Where, with whom, and in what do we seek refuge?

 

Another sprinted to the soil underneath a rose bush. 

 

How do we balance the need for sheltering in the fallen rose petals with the hard work – and possible falterings – of testing our ability to fly?

 

The third escaped my attention long enough to scramble across a vast distance for a baby (thirty feet through six-inch high clover and weeds); he ended up posing for many photographs – conveniently standing atop a gardenbed’s brick border. 

 

Which natural instincts fuel our movements in the broad world, and what can we consciously strive to do to come together stronger, more effective, and whole in the web of life?

 

The fourth stayed in the potting-soil-bag nest (where mama had cared for them) for almost an hour, sometimes trying out her wings but never exiting.
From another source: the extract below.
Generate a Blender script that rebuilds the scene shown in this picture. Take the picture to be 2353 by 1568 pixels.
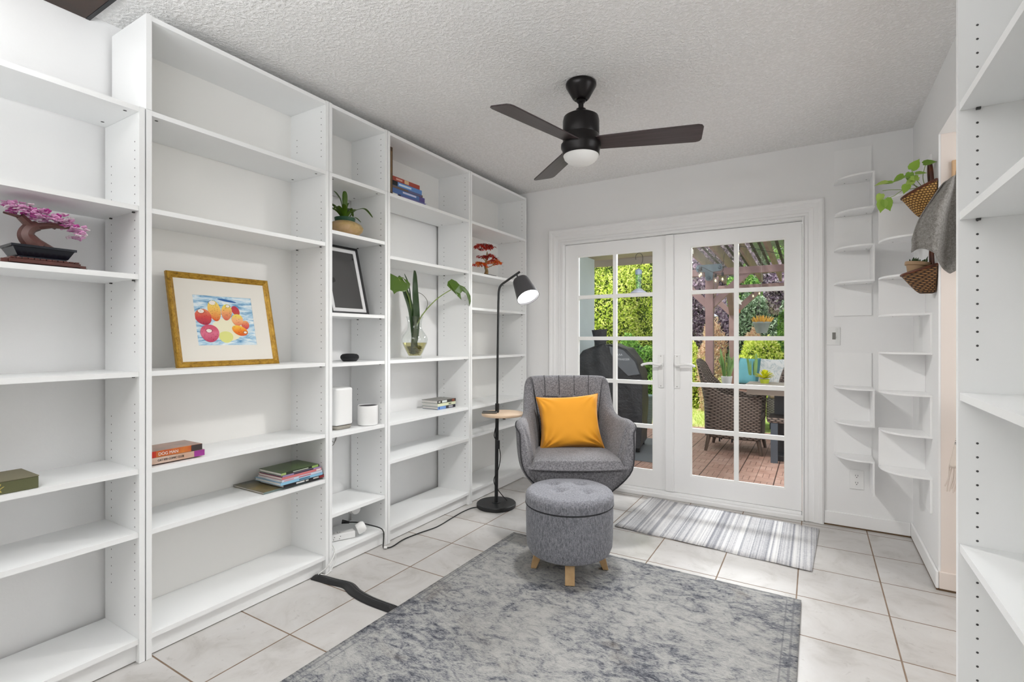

I missed seeing her fledge because I was consumed with watching her siblings on the ground. When I checked the nest and saw she was gone, I heard a soft peep and realized she was several yards away running toward the front yard. As she rounded the corner of the garage, one of her parents was waiting for her with food. I watched as the adult placed her beak, full with a meal, inside the baby’s gaping mouth. 

 

With whom do we congregate once we’ve left our haven of home? And are those “others” the ones with whom we can be our real selves, working together for a more compassionate, just, healthy, safe world for every being? 

 

***

 

I spent a miraculous moment completely absorbed in four juncos who turned from nestlings to fledglings; I spent the next two and half hours taking telephoto shots of the babies moving about the yard … documenting their first hours out of the nest. 

 

There are infinite reflections from a morning immersed in the everyday life of another species. Nature offers never-ending fodder. For growth. For inspiration. For strength, respite, insight, healing. It is not separate from the causes for which we rally; it is the very source from which we can draw to deepen and expand them.